Sabemos também que o investimento no evento gerou retorno concreto para a cidade. O turismo foi impulsionado, a rede hoteleira trabalhou com ocupação máxima, o comércio se manteve aquecido por dias e até quem nunca ouviu uma música da Gaga encontrou ali uma forma de lucrar. A economia criativa, nesse caso, foi além do esperado: teve gente vendendo o look de carne do VMA recriado em blusas, shorts e bonés. Teve leque personalizado e até saco de areia foi comercializado — para quem quisesse subir no muro e ter uma "visão privilegiada" do show. Isso, meus queridos, só o Brasil faz. Economia criativa que chama?
Outro destaque impossível de ignorar: a banda e os dançarinos de Lady Gaga. Em todos os cantos do palco havia um detalhe, uma performance paralela, uma janelinha viva dentro da ópera montada.

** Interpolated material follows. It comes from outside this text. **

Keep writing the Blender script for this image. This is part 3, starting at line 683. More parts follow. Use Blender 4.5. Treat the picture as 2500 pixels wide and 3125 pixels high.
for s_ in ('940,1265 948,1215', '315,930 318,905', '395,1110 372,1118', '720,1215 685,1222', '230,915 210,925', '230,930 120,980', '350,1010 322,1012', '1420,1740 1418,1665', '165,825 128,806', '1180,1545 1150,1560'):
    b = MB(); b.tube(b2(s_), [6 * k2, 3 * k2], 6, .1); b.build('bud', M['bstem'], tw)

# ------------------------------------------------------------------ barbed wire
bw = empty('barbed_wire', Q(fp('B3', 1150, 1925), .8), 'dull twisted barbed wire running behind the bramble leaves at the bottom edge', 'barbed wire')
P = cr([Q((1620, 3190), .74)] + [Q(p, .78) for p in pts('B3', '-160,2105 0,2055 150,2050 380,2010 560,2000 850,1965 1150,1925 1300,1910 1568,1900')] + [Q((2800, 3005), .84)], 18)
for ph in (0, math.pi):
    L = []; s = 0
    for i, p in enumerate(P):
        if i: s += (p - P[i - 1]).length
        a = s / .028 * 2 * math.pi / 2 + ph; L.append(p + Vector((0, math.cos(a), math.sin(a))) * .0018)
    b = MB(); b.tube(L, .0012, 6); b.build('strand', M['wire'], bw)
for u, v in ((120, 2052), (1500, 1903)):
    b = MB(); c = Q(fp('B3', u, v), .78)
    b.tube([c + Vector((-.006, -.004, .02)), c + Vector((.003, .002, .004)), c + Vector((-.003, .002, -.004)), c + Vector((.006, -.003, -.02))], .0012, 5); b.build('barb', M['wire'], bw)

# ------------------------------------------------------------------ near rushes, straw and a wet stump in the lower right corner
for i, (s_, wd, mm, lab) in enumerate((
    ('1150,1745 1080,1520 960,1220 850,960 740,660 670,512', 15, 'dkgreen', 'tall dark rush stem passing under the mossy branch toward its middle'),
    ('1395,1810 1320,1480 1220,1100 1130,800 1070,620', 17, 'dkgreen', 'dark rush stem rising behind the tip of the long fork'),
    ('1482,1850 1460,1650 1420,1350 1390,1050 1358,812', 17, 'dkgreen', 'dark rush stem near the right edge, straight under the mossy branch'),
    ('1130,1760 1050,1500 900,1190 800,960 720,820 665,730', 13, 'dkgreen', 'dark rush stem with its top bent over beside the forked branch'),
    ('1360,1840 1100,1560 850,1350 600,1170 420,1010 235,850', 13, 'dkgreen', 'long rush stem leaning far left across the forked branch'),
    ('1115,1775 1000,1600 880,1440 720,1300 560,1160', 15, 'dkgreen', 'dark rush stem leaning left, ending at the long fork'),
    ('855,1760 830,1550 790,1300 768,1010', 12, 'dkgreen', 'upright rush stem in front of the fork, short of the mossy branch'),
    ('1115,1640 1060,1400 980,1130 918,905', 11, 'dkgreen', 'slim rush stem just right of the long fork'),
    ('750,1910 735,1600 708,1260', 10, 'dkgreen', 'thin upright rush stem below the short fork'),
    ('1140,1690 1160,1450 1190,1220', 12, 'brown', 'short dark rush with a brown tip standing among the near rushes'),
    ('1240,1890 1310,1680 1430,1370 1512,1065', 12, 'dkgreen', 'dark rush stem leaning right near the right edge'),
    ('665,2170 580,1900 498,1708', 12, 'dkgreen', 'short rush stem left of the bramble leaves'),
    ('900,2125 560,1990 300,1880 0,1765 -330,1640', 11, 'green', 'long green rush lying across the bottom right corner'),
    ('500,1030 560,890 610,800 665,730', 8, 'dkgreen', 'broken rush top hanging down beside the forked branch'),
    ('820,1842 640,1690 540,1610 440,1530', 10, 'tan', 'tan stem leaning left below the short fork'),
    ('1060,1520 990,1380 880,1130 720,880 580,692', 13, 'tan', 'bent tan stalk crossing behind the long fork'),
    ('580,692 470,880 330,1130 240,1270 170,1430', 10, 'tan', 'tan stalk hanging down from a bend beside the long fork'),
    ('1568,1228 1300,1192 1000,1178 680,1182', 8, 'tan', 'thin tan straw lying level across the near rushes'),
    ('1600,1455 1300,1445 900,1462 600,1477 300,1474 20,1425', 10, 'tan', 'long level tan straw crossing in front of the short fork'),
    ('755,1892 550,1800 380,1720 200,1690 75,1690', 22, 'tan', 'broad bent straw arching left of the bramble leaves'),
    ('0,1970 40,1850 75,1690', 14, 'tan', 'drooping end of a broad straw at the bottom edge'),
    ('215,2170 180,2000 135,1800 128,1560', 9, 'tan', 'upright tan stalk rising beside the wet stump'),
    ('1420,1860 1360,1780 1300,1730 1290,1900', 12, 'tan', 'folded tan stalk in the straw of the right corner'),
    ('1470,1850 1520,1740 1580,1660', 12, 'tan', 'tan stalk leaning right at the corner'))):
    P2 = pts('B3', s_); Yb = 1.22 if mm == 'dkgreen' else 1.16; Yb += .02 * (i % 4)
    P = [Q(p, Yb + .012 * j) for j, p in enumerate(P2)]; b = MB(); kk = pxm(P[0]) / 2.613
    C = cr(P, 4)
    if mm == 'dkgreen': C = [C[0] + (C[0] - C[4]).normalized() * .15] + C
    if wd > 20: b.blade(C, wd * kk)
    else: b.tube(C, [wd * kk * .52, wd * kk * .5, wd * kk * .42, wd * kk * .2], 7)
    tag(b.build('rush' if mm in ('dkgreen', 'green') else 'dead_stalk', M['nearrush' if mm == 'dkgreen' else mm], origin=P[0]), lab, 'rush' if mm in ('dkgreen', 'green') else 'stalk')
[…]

O pianista num teclado 360º, criado pelo próprio, o baterista de apenas 24 anos detonando a cada batida, os dançarinos entregando tudo em cada segundo. Era um show à parte — um espetáculo dentro do espetáculo.
O que torna essa noite ainda mais emblemática é seu poder de atravessar gerações. Meu pai, que raramente termina um episódio de série sem dormir, assistiu tudo. No dia seguinte me disse: "Só não gostei daquele segundo ato, meio pesado, muita coisa de gente morta… mas o show foi ótimo!" Criei um Little Monster em casa sem querer?
Comparar com o show de Madonna no mesmo local um ano antes é inevitável, mas talvez injusto. Como a própria Gaga disse, enquanto Madonna canta e dança, ela canta, produz, toca instrumentos. Gaga foi mais contida nos looks? Sim. Mas contenção também comunica. Ela não precisa de exageros para ser revolucionária. Madonna é deboche. Gaga é caos e controle ao mesmo tempo.
No meio de tudo isso, Rio de Janeiro se reposiciona no mapa global como capital da música ao vivo. Eduardo Paes entendeu isso e apostou alto — e venceu. Agora o mundo olha para cá com outros olhos. Lady Gaga fez história no Brasil, e nós fizemos história com ela.